Richard Payne is Associate Professor of Finance at Warwick Business School. His research interests are in the areas of FX and equity market microstructure, equity return forecasting and portfolio management. He has previously held positions at the LSE and the University of Bristol and has worked in the private sector for Deutsche Bank and Credit Suisse.
Andrew Patton is a Lecturer in Finance at the London School of Economics. His research focuses on Financial Econometrics, with particular emphasis on the forecasting of asset return risk and dependence. He completed his undergraduate work in Sydney, and his PhD at the University of California, San Diego. Andrew also serves as an academic consultant to the Bank of England.

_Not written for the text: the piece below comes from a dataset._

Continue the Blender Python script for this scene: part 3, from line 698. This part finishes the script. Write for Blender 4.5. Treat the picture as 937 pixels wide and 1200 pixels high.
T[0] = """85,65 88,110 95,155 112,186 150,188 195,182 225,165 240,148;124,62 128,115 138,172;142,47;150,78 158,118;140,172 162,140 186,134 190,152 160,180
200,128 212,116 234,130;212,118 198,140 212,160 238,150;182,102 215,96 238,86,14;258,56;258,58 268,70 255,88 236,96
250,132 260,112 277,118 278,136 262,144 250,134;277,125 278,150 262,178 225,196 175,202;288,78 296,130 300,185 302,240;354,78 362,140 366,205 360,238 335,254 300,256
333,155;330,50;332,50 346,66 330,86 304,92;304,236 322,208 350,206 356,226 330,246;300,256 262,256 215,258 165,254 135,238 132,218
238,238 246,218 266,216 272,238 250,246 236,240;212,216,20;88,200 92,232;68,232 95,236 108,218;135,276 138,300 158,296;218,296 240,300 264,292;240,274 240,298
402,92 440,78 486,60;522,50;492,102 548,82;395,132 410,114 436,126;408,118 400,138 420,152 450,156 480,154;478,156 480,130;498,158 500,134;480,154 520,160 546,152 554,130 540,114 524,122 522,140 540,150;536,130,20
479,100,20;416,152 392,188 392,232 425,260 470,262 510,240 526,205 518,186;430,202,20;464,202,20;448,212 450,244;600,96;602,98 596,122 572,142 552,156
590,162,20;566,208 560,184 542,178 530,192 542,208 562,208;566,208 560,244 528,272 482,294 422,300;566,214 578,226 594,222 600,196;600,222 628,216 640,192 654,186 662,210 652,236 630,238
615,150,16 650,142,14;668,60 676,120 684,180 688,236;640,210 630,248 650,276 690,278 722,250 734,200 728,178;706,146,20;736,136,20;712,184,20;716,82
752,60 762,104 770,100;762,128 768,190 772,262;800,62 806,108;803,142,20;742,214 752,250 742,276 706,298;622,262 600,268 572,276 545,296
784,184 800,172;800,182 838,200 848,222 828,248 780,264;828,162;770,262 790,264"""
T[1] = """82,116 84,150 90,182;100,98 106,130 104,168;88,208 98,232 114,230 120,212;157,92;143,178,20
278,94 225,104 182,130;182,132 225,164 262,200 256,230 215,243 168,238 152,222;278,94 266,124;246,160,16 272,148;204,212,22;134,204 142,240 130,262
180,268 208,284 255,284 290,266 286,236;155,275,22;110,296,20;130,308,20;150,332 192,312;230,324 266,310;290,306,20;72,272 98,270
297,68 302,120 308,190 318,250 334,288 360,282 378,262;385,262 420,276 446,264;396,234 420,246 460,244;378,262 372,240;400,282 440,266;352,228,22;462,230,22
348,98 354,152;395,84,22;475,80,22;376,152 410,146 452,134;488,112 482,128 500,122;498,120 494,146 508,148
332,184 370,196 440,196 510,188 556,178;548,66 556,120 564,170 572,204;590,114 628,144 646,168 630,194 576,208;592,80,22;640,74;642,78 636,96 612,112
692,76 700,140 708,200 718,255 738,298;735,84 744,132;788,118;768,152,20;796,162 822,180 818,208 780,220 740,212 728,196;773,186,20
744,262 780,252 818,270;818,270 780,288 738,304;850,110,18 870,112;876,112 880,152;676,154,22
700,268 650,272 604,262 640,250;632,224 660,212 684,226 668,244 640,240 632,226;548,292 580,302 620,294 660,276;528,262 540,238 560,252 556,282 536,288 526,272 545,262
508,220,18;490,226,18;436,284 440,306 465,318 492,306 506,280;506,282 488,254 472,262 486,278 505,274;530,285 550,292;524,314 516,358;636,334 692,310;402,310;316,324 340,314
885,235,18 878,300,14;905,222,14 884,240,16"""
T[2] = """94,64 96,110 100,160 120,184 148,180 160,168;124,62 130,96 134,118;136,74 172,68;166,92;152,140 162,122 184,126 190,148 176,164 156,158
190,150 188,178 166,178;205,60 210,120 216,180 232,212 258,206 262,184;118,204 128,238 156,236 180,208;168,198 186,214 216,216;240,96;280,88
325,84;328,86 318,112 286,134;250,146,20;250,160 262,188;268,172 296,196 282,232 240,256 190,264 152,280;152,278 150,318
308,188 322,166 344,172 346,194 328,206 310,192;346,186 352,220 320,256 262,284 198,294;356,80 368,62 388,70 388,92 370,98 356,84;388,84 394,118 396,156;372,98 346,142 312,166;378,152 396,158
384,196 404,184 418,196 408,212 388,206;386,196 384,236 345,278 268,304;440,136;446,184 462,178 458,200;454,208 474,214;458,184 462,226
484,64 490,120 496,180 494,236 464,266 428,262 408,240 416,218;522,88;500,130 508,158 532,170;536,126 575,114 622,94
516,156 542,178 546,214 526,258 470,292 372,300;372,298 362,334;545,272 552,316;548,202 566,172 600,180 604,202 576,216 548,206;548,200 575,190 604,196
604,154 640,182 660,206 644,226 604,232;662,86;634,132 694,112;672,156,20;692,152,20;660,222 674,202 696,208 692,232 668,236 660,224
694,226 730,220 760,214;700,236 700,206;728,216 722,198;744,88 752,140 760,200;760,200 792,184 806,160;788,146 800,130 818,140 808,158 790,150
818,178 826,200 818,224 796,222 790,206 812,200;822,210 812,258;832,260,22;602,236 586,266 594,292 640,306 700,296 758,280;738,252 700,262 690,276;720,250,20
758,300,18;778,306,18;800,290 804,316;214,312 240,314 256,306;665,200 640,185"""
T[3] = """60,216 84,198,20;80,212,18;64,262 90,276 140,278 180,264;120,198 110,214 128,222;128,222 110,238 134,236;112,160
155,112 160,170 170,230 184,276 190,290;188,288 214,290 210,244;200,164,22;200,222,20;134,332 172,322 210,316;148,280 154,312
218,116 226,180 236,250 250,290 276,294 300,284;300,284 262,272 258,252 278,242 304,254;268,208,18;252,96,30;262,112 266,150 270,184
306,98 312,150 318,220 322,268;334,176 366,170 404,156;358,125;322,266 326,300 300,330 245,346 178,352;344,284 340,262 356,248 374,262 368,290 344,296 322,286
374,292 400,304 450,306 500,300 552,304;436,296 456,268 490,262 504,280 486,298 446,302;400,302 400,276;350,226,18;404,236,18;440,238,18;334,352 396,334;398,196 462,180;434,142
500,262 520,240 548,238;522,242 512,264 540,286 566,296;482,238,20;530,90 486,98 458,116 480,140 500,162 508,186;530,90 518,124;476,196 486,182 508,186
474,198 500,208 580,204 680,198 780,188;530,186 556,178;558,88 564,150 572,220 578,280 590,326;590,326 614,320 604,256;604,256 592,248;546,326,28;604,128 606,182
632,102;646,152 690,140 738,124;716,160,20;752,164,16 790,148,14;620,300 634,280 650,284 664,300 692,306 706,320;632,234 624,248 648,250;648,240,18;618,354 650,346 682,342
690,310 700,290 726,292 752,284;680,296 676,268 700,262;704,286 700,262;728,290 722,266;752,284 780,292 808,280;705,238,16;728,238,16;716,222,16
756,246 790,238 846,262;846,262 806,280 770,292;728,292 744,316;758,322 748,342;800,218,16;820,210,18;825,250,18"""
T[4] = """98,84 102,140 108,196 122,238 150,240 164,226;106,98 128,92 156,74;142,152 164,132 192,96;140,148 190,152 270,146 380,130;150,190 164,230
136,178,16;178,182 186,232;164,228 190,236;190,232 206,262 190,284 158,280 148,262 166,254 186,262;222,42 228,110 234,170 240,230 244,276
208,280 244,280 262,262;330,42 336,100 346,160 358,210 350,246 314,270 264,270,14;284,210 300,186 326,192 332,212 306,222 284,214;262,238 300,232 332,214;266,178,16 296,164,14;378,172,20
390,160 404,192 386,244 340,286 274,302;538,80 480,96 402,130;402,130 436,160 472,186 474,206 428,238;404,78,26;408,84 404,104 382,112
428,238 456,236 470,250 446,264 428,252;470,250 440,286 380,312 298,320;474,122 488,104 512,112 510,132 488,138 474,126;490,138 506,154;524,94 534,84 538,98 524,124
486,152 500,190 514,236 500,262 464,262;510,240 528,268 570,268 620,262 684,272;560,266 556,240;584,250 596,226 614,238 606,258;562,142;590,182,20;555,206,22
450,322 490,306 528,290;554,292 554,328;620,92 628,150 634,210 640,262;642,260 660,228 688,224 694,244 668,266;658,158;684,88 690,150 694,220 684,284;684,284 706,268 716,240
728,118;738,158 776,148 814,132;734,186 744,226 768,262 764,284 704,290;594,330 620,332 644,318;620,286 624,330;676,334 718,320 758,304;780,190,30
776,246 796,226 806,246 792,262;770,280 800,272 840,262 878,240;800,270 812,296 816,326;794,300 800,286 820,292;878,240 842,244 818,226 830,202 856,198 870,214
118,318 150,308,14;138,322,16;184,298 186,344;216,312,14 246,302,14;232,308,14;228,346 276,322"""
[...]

William Perraudin is a professor of finance at Birkbeck College, London, and is a Special Advisor to the Bank of England. He holds a PhD from Harvard University and his research focuses on continuous time pricing, credit risk modelling, strategic contingent claims models and risk management. Before coming to Birkbeck, he taught in Cambridge University and worked in the City and for the International Monetary Fund. He has acted as consultant for investment banks, central banks, and multilateral organisations.
Jacques Pézier is currently Visiting Professor at the ICMA Centre (International Capital Markets Association), the business school for financial markets of the University of Reading. He gained extensive experience across the financial services industry as he held senior management positions with Credit Agricole-Lazard FP Bank, Mitsubishi Finance and Barclays, de Zoete, Wedd. He is still involved with the industry (Member of Cedar Partner's Tactical Asset Allocation Committee and Member of the Risk Advisory Board of Finles NV) and is a frequent lecturer and consultant on matters of financial innovation and risk management. He is Chairman of the Advisory Board of the Futures and Options Research Center (FORC) at the University of Warwick. He graduated from Ecole Centrale (Paris) and holds a DEA in mathematical physics and a PhD in decision theory. He is the author of numerous articles on decision theory, risk management and arbitrage.
Michael Pitt is a Lecturer in Economics at the University of Warwick. He obtained a D.Phil at Nuffield College, Oxford under the supervision of Neil Shephard and following this held a post-doc position in the department of mathematics, Imperial College, London. Currently he works on computationally intensive methods for statistics and econometrics, in particular for time series models. He has developed efficient Bayesian methods for analysing discrete time stochastic volatility models which arise in finance, relying on Monte Carlo methods. In addition, his research has focused on efficient methods for filtering time series models. This has become an important issue in finance where the interest in conditioning upon information as it arises. Recently he has been concerned with the estimation and filtering for stochastic differential equations which categorise continuous time models.
Valerio Poti is a Lecturer in Finance at Dublin City University. He graduated in Banking and Finance from Bocconi University in Milan, studied as a Visiting Research Scholar in New York University Stern School of Business, where he conducted research on international finance and the profitability of currency strategies under the mentoring of Professor Richard Levich, and gained a Ph.D. in Finance from Trinity College Dublin. His research interests include asset pricing, performance attribution, market efficiency, international finance, behavioural finance, financial econometrics. His papers have been published or are forthcoming in international peer reviewed journals, such as European Financial Management, and he has contributed to practitioner-oriented books on portfolio and risk management. His consulting experience includes advising banks on capital management and performance attribution. In the past, he taught International Finance at Queen's University Belfast, worked as an equity option market maker on the Milan derivatives exchange and was the head of the Financial Engineering desk of the Dublin subsidiary of Banca Monte dei Paschi di Siena.
Mirela Predescu is currently completing her PhD thesis in Finance at University of Toronto, Rotman School of Management under the joint supervision of Professors John Hull and Alan White. Her research interests are in the credit risk area. She is interested in both empirical as well as theoretical issues related to credit derivatives and corporate bond markets. Mirela holds an M.A. in Economics from the University of Toronto, Department of Economics. Prior to that, she obtained her BSc in Quantitative Economics from the Academy of Economic Studies, Faculty of Economic Cybernetics, Statistics and Computer Science.
Stanley R. Pliska is a Professor of Finance at the University of Illinois at Chicago. Formerly he was a professor at Northwestern University. He is the founder and former managing editor of Mathematical Finance, and he was the chair of the organizing committee of the Third World Congress of the Bachelier Finance Society, held in July, 2004, in Chicago, and he is an organizer of the Quantitative Finance conference to be held July 4-8 at the Isaac Newton Institute in Cambridge. He has a B.S. degree from the Massachusetts Institute of Technology and a Ph.D. from Stanford University. He is well known for his research in the area of quantitative finance, especially for his contributions to the fundamental theorem of asset pricing, to the risk neutral approach to portfolio management, and to other basic theory involving the applications of stochastic calculus and optimization in finance.